There are many surfaces that we come across in daily life that would be most effective if they were hydrophobic, such as windshields, surfaces of electronics, and cooking materials. In this reaction, I am using silicon as the solid that the siloxanes will bond to, but in principle, the polymerized siloxanes can be used to coat any inorganic oxide-containing surface. Some examples of this would be aluminum, tin, and nickel. An advantage of this technique is that it can create conformal films on textured surfaces. In other words, it bonds to the surface evenly and will maintain the texture of the surface. I’m initially hoping to find the best time and temperature to run the reaction at to create the most hydrophobic siloxane coating through polymerization of hexamethylcyclotrisiloxane. I then intend to see how using different cyclic siloxanes would change these variables and results. I expect to see significant effects from the time and temperature of the reaction on the quality of the hydrophobic surfaces I prepare.
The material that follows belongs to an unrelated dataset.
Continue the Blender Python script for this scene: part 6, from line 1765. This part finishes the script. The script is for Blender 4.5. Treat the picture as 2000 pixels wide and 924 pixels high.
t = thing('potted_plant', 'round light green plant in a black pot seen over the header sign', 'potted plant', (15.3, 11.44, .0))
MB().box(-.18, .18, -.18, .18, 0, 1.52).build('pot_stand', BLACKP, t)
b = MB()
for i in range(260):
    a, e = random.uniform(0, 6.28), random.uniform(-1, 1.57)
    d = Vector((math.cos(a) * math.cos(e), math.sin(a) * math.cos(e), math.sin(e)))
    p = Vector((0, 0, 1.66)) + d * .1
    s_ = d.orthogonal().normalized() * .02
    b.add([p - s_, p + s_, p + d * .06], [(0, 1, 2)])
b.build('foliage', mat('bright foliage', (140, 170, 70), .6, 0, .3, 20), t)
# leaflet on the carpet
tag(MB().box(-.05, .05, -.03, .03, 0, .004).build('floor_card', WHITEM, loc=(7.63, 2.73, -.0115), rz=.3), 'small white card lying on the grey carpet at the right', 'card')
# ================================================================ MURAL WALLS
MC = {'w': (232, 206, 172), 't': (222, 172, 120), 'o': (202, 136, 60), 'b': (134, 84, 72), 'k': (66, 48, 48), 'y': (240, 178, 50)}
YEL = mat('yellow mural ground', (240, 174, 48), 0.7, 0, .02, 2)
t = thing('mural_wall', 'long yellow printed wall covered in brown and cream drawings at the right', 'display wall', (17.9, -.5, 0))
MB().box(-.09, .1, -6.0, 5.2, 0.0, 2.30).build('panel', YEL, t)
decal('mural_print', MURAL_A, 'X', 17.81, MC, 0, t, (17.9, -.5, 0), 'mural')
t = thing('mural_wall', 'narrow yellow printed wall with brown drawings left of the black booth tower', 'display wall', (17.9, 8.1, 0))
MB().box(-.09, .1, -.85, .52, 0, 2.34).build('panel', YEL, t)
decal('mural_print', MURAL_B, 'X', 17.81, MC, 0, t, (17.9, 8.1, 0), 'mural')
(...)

In order to find the best parameters to run the reaction at, I am performing many trials of the same reaction, adjusting one variable at a time. In all of them, a silicon disc will be the source of the inorganic oxide surface and the siloxane will be in vapor phase during the reaction. I’m starting off with hexamethylcyclotrisiloxane as the source of the siloxane polymer and 100 °C as the temperature to run the reaction, as well as keeping the size of he silicon discs and quantity of the cyclic siloxane uniform. The variable first being altered is the length of time the reaction will run for, starting with 15 minutes and ending at 1 week. In order to measure the results, I’m using two different techniques: ellipsometry and dynamic contact angle analysis. Through ellipsometry, I can measure how thick a siloxane coating is, and through contact angle analysis I’m able to measure what the contact angles of a droplet of water are on the surface, both advancing and receding, to determine its hydrophobicity. Through these two techniques, I can gain much information about the nature of the chemistry of the surfaces I am analyzing.